In another alternative, the sleeve 35 may be fixed to the downstream wall 19 of the flow passage. In this example flow channels are provided in the downstream portion 40 of the sleeve 35 to allow for the passage of gas therethrough during flow and filling conditions.

Claims (16)

Claims:

1. A residual pressure device comprising: a flow passage having a downstream end and an upstream end, wherein a valve seat is located substantially at the downstream end of the flow passage; a shuttle moveably located within the flow passage and biased towards the downstream end of the flow passage by a first resilient member, wherein the shuttle carries a sealing member arranged, in use, to sealingly engage with the valve seat when the residual pressure device is in a closed position; and a sleeve located in the flow passage, characterised in that the sealing member is moveable with respect to the sleeve, so that, in use, the sleeve at least partially covers the sealing member when the residual pressure device is in an open position.

2. A residual pressure device as claimed in claim 1, wherein the sleeve is moveable with respect to the flow passage.

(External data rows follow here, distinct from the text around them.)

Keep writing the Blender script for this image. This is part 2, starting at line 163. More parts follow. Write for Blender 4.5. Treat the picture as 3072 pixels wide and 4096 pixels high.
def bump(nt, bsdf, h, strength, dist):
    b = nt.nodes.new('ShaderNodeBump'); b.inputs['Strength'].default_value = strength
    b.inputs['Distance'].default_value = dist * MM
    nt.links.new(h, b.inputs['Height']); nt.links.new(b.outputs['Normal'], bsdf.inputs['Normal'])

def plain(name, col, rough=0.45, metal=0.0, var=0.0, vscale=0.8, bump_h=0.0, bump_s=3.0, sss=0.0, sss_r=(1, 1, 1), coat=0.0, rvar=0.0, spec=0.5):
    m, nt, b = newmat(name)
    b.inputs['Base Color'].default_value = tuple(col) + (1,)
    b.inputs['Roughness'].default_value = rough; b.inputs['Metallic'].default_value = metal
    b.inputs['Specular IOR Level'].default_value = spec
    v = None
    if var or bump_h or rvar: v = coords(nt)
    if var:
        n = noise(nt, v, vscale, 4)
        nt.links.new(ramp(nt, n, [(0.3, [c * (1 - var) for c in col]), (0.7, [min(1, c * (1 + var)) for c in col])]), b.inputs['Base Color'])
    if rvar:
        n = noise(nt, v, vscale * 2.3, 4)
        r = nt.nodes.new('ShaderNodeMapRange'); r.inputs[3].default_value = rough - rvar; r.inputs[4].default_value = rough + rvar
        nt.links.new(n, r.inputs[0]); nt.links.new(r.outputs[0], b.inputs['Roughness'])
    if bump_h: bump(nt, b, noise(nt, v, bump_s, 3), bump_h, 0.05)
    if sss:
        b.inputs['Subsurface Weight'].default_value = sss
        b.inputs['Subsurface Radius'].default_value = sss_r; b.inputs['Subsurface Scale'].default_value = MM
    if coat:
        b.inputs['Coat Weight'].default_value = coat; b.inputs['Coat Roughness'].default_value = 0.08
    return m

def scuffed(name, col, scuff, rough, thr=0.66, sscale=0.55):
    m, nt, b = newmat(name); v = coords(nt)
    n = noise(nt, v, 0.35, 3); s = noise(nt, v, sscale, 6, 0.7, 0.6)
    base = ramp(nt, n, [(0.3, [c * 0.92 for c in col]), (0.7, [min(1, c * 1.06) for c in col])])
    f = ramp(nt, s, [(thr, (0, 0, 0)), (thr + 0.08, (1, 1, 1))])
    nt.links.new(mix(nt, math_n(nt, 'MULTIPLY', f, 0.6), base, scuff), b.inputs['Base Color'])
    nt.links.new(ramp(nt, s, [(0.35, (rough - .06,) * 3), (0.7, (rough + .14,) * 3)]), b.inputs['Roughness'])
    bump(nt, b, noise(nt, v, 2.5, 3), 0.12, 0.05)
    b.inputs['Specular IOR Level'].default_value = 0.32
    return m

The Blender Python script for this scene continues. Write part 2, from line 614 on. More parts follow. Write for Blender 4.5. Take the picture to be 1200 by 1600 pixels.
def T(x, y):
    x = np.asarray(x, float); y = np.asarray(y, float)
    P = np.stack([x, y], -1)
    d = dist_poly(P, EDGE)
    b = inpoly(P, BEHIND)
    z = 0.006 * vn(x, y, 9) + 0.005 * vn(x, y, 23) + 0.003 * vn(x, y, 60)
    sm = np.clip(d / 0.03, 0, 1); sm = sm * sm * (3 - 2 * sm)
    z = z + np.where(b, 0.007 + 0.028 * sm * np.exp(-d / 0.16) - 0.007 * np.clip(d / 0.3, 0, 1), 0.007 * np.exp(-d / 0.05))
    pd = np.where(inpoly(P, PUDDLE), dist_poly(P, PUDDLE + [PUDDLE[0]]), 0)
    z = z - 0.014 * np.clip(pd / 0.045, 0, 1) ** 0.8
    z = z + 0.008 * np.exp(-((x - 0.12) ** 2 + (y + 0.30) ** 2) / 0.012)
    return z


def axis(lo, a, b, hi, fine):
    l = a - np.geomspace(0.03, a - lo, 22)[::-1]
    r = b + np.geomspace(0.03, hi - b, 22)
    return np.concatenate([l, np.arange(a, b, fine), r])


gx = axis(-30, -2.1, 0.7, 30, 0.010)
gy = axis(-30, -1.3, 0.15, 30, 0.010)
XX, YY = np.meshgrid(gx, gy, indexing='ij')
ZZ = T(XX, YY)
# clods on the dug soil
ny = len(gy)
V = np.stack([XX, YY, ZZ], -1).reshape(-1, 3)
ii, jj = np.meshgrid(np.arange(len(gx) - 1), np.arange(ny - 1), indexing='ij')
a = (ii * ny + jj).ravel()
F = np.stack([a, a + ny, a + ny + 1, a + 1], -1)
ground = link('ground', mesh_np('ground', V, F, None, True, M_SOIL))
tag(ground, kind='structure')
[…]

3. A residual pressure device as claimed in claim 2, wherein the sleeve is mounted on the shuttle.

4. A residual pressure device as claimed in claim 2 or claim 3, wherein relative movement between the sleeve and the shuttle is constrained by an abutment member.

5. A residual pressure device as claimed in claim 4, wherein the sleeve comprises a channel within which the abutment member is received, wherein the dimensions of the channel define the extent to which the sleeve is able to move with respect to the shuttle.

6. A residual pressure device as claimed in claim 4 or claim 5, wherein the abutment member is located on the shuttle.

7. A residual pressure device as claimed in any one of claims 2 to 6, wherein the sleeve is biased towards the downstream end of the flow passage by a second resilient member.

8. A residual pressure device as claimed in claim 7, wherein the second resilient member is a wave washer.

9. A residual pressure device as claimed in claim 7 or claim 8, wherein the second resilient member is located between an upstream end of the sleeve and a flange located at an upstream end of the shuttle.

10. A residual pressure device as claimed in claim 9, wherein the upstream end of the sleeve comprises a flange.

11. A residual pressure device as claimed in any one of claims 2 to 10, wherein a downstream end of the sleeve is profiled to match the profile of a downstream end wall of the flow passage.

12. A residual pressure device as claimed in claim 11, wherein the downstream end of the sleeve is tapered.

13. A residual pressure device as claimed in any preceding claim, wherein a downstream end of the sleeve comprises at least one flow channel.

14. A valve assembly for a pressurised gas cylinder comprising a shut off valve and a residual pressure device according to any of the preceding claims.

15. A regulator assembly comprising a residual pressure device according to any of the preceding claims.

16. A gas supply assembly comprising: a gas cylinder; and a valve assembly according to claim 12, or a regulator assembly according to claim 13.